Since supply chain concerns affect even small companies, IEC, in August, hired a vice president of supply chain for the first time. Veteran electronics supply chain manager Stephanie Martin came to IEC from the much larger Sparton Corp., another publicly traded electronics maker.

The reason for the hire was to improve supply chain efficiency, says Gilbert. “With original equipment manufacturers, the cost of materials will represent 35 percent of selling price, but to a contract manufacturer like IEC, that figure goes up to 65 percent,” he notes.

“When you have such significant material content and the growth we’ve experienced, which was 80 percent this past year, you really have to pay attention to cost. Where we may have been inefficient before, the cost of those inefficiencies increased dramatically, so that no longer makes any sense.”

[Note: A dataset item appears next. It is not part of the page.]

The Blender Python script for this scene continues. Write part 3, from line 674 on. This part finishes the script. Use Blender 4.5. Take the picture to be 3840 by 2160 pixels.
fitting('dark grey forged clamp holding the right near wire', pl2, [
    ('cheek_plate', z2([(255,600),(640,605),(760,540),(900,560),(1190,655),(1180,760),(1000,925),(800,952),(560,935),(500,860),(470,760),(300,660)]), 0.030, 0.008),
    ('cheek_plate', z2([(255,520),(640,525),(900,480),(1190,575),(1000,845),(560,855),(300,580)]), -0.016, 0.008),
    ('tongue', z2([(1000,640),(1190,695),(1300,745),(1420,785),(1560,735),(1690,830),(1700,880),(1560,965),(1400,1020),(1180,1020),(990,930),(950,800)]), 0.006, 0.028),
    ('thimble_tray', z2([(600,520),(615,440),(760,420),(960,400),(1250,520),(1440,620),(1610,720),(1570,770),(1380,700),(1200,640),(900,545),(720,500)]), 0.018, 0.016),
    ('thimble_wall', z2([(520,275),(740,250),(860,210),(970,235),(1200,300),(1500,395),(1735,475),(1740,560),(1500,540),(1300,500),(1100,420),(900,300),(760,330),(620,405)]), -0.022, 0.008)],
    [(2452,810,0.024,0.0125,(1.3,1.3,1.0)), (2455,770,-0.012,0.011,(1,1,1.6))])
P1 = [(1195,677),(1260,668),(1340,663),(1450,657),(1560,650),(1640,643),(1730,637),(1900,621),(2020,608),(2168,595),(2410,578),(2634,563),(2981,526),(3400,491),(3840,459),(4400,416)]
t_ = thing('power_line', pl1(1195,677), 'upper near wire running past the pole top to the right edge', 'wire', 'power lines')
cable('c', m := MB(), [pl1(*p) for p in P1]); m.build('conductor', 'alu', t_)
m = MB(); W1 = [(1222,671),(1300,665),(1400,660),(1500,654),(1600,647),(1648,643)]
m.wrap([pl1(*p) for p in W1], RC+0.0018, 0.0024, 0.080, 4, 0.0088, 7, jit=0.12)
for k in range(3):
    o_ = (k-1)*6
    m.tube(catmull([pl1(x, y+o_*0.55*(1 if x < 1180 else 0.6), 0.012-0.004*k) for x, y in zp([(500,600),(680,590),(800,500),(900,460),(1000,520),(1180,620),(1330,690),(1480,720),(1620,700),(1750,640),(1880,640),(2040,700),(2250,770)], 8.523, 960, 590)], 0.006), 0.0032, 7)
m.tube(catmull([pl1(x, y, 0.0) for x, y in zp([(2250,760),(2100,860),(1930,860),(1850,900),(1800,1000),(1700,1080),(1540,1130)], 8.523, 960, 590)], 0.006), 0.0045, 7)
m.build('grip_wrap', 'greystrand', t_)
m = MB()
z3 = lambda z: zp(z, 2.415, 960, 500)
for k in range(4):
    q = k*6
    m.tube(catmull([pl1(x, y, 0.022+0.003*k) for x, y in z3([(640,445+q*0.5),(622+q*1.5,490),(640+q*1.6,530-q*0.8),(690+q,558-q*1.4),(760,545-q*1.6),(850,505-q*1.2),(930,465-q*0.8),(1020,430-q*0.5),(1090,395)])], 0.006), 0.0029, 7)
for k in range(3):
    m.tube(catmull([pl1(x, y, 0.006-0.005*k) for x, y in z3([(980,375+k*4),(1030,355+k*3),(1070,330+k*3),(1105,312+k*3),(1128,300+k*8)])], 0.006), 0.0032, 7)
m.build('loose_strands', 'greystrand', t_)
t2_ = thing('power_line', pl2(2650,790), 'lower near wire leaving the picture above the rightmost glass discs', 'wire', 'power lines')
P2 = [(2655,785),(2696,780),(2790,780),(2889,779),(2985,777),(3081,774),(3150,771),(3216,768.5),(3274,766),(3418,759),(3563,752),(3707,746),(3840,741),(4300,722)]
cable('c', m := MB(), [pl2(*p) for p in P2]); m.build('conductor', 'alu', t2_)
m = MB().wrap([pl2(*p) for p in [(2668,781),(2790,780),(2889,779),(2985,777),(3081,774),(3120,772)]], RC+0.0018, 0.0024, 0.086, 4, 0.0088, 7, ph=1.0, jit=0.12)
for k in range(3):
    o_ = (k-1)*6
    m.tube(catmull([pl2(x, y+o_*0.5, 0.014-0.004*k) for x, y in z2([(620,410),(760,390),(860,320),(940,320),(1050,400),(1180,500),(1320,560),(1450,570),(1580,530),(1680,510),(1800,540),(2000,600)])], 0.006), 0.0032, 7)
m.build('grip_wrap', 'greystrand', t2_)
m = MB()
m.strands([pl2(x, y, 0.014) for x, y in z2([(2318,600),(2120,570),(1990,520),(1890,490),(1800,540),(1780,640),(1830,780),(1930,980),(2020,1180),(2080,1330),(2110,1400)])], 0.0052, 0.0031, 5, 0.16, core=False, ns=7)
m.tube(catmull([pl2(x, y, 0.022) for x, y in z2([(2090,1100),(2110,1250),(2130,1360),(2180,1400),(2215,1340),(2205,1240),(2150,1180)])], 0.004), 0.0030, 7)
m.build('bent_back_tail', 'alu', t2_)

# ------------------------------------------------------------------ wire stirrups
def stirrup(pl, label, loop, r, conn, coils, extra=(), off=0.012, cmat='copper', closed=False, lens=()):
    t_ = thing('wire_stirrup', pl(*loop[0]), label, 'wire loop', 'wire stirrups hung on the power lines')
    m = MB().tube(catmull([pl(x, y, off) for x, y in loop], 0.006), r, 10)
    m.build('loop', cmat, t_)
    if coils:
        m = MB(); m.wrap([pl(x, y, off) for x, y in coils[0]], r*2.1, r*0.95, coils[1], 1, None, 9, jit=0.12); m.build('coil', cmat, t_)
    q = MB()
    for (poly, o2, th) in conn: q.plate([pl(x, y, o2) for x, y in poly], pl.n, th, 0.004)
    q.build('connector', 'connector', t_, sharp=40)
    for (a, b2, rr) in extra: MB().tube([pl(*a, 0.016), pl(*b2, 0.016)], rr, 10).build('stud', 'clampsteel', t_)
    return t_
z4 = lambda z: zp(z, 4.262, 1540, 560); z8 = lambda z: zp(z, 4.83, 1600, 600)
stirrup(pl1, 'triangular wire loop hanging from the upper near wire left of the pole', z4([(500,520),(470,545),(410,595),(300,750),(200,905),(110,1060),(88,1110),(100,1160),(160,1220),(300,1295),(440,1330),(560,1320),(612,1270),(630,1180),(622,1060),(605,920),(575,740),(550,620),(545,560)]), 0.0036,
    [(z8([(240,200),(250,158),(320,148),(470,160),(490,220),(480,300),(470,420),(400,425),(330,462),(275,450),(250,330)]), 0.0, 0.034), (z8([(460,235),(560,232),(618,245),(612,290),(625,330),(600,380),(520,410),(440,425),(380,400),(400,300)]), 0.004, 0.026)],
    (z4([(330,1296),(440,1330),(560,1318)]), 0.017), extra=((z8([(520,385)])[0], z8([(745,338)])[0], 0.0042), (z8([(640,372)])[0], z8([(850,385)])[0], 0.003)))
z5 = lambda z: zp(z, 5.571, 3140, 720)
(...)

IEC has about 500 active suppliers, principally through electronic distribution, Martin says. “We source out of Asia, Europe, Canada and the U.S.” Unlike a company such as Manitowoc, IEC brings its product in by air using freight forwarders. “Transport evolved to be in my realm,” Martin says. “We watch it, negotiate contracts, but primarily we are dealing with small packages. We do minimal ocean shipping.”

For Martin, the bigger headaches are maintaining alternative sources, addressing demand changes and dealing with exchange rates with European manufacturers. Like Penkar, Martin says success in supply chain management is all about flexibility.

At the same time, the biggest challenge in a supply chain (which encompasses manufacturing, distribution, transportation, warehousing and ports-all the elements that come together to bring a product to market) is not the physical aspect of the product, it’s the time element, notes Sheffi. In short, the time between making something and selling it.

“The main problem in supply chains is that many more things can go wrong because there are many more participants, and it takes more time to get something to market,” he asserts. “Furthermore, you have to forecast the need of the consumer weeks or months ahead of the buying period, and by the time you make the stuff, ship, store, ship again, store again, get it to the store shelf, the consumer wants something else.”